━━ Materials provided ━━
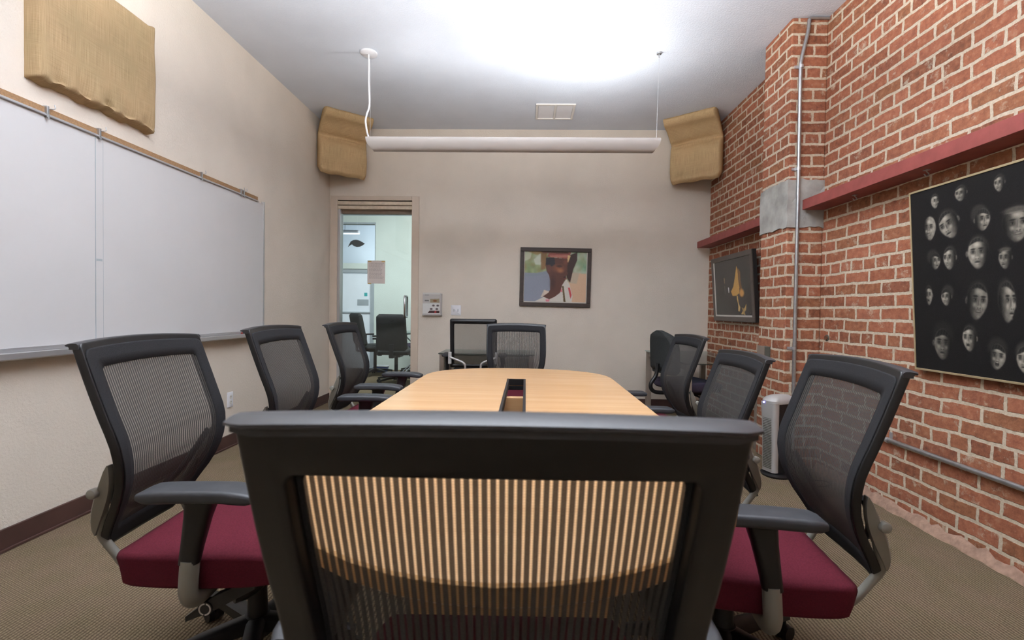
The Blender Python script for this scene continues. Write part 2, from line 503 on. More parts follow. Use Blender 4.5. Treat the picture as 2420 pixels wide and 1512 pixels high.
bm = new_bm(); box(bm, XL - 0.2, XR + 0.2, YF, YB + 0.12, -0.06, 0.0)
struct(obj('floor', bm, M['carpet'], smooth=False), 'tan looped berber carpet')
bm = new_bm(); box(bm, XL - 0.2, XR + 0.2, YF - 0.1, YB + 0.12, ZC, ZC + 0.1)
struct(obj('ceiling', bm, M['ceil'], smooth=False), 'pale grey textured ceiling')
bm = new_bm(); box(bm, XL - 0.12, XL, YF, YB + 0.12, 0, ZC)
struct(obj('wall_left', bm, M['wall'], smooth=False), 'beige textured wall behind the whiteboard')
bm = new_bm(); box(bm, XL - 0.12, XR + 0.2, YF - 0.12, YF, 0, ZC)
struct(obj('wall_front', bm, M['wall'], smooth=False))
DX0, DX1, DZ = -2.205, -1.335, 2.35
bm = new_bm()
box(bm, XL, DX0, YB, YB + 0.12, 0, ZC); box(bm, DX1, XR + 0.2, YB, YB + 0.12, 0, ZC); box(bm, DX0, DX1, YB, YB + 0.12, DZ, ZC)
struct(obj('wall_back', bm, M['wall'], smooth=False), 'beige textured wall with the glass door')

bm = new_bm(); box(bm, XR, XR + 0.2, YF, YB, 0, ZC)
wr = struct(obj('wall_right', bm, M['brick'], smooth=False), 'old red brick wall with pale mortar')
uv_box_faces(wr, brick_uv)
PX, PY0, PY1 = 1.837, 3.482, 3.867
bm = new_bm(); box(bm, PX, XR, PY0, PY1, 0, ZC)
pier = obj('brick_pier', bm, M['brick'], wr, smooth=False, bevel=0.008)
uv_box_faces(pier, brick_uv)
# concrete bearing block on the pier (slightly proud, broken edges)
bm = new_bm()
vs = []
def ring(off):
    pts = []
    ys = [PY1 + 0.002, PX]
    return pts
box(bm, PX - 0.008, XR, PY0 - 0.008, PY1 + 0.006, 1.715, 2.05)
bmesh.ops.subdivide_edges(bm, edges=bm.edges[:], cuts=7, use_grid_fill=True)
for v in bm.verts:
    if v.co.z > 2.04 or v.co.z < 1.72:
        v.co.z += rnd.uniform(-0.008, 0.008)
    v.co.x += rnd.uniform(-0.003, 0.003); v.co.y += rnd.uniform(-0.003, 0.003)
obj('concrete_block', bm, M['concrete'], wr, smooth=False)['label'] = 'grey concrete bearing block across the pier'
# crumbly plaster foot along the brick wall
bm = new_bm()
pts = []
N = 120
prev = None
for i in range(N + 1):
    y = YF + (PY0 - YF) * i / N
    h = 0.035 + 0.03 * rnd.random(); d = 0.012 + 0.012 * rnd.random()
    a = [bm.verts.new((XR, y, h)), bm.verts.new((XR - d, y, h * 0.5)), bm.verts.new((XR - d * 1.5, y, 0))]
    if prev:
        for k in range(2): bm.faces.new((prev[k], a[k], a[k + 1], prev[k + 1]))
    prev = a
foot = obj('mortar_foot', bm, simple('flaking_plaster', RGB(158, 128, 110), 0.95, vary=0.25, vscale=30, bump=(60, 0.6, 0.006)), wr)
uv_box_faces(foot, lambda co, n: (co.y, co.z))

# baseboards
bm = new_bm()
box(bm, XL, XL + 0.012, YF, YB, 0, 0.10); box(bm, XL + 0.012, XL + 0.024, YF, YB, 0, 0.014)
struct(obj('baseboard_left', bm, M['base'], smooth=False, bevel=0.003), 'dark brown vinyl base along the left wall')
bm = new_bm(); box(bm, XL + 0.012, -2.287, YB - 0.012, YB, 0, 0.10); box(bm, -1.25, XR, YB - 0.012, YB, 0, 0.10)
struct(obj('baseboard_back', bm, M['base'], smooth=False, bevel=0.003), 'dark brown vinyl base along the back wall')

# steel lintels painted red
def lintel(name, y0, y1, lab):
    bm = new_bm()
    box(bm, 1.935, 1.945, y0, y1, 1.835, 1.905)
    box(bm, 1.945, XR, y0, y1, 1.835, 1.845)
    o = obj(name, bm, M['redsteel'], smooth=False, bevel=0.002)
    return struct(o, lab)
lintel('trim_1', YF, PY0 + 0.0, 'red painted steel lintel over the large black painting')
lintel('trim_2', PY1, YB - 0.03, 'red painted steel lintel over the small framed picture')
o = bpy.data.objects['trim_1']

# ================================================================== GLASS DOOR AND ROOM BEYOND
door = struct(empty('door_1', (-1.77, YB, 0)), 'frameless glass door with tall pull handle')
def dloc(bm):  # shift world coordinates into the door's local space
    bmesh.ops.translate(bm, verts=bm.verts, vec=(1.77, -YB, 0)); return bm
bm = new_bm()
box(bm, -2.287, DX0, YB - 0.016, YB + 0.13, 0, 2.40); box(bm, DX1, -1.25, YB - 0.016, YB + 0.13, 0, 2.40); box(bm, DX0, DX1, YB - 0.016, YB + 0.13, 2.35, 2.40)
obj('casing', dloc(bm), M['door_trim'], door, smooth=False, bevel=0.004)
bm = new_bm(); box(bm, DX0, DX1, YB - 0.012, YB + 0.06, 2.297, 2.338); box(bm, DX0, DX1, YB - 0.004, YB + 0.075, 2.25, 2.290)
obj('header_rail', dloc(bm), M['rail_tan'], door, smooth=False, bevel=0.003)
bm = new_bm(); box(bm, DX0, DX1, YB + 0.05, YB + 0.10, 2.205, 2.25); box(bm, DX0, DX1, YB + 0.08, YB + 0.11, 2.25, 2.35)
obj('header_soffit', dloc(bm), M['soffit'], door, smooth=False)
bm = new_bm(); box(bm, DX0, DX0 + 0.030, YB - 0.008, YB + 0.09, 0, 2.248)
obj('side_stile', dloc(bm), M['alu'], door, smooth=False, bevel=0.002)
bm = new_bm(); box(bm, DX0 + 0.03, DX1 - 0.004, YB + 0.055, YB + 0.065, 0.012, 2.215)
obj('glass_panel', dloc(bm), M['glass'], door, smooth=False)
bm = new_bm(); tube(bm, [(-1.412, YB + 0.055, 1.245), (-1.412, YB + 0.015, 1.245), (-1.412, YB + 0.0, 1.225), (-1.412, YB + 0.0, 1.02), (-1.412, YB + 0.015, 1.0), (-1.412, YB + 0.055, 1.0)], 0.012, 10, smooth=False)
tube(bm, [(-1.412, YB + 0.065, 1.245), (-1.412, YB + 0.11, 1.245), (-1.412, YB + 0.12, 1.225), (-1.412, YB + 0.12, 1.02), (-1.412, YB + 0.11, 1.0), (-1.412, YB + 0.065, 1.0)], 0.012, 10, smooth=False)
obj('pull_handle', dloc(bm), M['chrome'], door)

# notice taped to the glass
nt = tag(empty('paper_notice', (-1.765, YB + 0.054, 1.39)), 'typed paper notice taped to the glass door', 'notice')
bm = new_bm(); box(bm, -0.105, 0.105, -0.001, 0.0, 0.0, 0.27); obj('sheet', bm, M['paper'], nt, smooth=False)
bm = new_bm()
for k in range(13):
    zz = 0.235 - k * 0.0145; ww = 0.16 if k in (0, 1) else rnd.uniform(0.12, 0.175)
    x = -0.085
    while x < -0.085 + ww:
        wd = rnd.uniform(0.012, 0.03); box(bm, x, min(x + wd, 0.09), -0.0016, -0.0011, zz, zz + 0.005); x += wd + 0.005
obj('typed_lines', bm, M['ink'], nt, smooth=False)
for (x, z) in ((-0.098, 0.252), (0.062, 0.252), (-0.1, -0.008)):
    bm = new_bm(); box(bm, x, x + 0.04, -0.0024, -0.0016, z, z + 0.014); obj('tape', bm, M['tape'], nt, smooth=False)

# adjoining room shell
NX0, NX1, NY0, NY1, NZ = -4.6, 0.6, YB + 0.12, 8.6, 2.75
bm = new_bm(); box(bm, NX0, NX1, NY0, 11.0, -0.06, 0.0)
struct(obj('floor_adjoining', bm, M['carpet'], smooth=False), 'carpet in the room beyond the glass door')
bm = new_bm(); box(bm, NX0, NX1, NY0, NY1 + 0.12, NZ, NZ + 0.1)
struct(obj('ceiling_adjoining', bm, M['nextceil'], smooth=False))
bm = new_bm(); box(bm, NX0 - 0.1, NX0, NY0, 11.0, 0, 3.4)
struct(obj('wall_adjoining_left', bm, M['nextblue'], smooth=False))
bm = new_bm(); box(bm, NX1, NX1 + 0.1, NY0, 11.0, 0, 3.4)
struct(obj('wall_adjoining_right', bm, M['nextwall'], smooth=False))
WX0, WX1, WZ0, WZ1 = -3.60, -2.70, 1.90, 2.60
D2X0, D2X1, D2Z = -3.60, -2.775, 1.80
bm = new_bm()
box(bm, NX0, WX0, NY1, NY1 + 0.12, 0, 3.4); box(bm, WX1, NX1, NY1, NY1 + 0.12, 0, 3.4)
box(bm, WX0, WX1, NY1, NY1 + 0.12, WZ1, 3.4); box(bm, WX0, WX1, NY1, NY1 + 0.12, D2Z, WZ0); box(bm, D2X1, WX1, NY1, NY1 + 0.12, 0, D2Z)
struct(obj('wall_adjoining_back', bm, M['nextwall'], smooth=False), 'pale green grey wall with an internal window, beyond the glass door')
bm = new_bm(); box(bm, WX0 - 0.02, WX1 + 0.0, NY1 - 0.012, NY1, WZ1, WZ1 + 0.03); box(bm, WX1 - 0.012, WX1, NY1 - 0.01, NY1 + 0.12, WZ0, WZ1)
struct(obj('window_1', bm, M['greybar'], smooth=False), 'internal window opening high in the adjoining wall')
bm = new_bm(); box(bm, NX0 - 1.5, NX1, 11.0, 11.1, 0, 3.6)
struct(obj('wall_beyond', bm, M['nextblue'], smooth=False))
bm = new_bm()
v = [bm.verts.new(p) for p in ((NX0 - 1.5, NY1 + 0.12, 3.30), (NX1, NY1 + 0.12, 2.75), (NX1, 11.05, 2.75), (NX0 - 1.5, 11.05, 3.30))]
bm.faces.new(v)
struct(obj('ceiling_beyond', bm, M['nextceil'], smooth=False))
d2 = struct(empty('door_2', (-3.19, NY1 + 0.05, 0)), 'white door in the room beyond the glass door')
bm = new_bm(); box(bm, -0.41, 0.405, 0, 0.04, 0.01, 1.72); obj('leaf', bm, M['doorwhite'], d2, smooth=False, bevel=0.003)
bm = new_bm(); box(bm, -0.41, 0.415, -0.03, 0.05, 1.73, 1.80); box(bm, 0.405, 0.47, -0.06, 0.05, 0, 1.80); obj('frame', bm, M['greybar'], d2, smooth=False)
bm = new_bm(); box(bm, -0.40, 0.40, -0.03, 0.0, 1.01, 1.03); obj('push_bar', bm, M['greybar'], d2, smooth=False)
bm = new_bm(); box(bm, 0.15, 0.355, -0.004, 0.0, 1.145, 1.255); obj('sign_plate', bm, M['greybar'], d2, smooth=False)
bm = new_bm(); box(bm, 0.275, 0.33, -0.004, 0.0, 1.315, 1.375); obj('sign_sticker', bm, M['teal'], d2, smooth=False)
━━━
━━ Materials provided ━━
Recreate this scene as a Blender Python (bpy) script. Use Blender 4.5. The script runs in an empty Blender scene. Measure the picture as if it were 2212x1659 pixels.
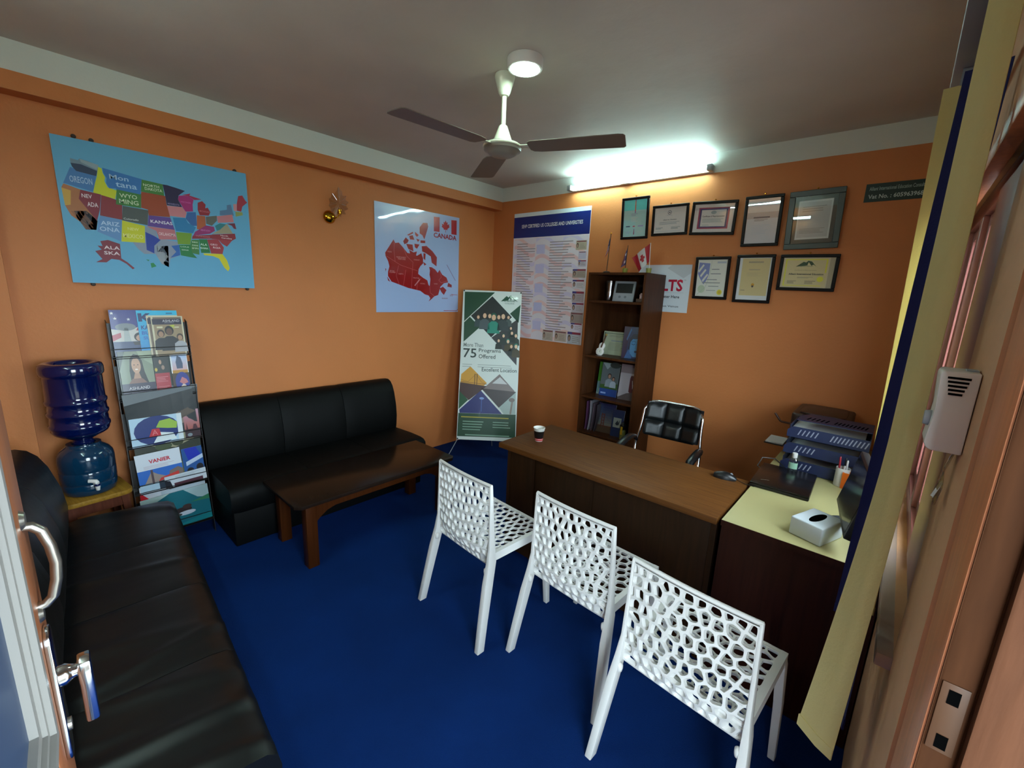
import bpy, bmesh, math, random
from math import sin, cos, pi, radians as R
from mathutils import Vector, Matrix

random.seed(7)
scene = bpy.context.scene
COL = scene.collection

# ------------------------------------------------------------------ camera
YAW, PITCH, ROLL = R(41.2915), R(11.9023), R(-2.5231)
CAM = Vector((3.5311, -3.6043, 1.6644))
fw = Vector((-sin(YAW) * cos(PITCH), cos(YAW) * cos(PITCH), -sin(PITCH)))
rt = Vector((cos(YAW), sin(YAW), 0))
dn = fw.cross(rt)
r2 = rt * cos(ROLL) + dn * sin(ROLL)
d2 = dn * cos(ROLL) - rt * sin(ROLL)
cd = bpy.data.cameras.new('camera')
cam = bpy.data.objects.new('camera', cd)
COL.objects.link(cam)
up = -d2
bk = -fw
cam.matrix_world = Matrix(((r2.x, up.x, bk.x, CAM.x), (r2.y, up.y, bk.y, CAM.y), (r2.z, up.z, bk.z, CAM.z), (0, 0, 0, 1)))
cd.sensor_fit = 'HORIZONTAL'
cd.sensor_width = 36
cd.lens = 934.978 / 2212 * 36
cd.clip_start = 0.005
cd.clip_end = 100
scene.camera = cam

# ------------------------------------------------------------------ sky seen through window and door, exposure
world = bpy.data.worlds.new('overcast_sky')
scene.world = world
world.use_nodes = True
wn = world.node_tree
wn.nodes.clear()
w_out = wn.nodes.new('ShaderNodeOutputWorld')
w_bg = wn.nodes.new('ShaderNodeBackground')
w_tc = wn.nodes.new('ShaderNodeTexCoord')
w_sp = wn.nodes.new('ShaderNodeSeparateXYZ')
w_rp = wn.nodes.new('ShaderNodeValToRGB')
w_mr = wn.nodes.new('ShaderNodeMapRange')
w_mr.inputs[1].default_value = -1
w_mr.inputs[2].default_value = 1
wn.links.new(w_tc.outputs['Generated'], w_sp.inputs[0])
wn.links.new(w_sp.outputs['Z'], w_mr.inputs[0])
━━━
━━ Materials provided ━━
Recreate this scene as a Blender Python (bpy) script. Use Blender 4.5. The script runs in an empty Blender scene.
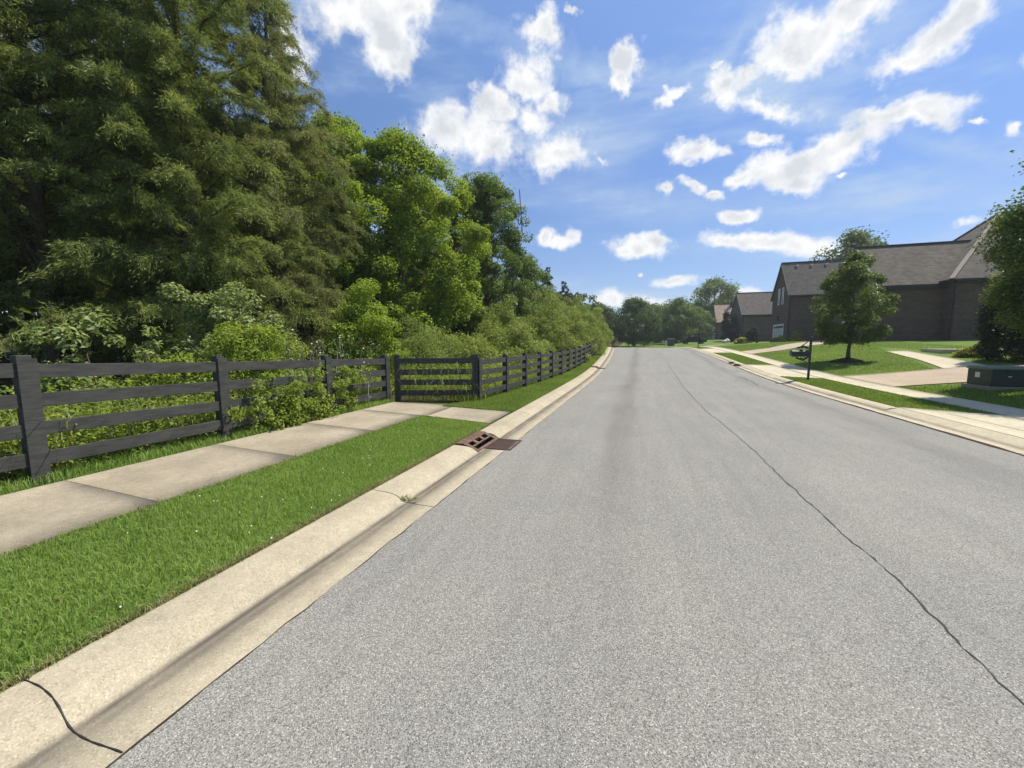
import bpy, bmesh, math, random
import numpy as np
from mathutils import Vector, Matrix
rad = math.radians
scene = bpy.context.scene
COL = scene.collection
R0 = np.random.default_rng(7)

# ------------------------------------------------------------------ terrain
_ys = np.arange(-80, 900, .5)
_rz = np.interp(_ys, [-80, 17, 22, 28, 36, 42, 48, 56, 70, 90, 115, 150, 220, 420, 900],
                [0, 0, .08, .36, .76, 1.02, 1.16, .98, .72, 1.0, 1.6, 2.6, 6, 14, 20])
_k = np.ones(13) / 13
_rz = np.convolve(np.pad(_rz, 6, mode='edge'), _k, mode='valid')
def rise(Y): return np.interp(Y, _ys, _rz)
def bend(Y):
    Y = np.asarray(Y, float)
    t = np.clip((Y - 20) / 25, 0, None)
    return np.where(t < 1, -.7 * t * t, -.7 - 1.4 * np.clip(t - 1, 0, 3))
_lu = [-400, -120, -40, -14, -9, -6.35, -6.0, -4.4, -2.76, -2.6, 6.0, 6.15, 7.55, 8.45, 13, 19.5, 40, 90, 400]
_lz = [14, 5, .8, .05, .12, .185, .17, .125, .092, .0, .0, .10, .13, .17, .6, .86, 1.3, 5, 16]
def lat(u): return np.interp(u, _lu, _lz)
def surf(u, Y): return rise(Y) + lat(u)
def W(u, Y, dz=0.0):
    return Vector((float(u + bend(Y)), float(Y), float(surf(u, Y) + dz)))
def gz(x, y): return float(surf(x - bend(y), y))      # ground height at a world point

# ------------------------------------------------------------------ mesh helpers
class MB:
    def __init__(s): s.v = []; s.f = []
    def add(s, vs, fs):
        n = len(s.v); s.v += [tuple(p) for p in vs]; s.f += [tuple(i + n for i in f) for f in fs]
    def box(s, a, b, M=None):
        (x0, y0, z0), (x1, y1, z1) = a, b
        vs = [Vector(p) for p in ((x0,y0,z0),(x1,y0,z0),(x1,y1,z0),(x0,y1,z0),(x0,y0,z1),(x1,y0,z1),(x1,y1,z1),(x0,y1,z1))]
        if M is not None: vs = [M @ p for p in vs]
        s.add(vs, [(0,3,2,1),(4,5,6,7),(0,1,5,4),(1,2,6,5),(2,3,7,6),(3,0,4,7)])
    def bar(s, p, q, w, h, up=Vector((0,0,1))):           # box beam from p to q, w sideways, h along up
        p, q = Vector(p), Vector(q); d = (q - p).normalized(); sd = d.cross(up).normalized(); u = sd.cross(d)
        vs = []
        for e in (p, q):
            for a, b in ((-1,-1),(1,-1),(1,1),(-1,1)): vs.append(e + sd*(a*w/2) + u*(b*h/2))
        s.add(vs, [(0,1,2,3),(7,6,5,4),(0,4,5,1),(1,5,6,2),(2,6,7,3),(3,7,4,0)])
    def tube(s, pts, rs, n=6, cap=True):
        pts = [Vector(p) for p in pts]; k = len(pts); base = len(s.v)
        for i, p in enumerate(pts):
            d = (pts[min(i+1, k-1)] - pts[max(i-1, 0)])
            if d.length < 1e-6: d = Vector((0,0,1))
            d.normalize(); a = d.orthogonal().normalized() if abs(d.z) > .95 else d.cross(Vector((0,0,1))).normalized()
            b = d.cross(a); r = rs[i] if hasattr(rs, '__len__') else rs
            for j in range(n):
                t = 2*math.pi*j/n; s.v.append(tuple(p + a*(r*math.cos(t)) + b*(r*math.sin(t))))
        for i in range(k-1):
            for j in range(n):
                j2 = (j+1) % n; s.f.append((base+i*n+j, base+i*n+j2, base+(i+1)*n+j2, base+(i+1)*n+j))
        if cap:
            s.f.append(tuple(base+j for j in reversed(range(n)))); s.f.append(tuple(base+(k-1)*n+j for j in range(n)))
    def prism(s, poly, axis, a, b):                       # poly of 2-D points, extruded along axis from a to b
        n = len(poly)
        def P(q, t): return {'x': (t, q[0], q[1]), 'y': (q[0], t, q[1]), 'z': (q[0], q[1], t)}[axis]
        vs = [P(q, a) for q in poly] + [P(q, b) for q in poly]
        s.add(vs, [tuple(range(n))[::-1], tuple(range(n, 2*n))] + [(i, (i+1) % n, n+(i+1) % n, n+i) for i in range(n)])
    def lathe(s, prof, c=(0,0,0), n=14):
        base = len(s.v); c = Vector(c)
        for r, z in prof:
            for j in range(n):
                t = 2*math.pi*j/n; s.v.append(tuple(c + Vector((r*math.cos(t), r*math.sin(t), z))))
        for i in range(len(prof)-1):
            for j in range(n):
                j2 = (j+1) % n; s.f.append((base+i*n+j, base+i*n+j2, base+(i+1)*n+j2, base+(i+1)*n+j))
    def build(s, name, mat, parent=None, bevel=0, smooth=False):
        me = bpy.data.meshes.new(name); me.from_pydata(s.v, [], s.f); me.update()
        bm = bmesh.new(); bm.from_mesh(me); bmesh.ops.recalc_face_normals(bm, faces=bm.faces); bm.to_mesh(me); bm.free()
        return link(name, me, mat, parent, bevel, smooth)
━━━
Lines containing "picture" are to be counted. State the total and add nothing.

▶ Exercise solution
3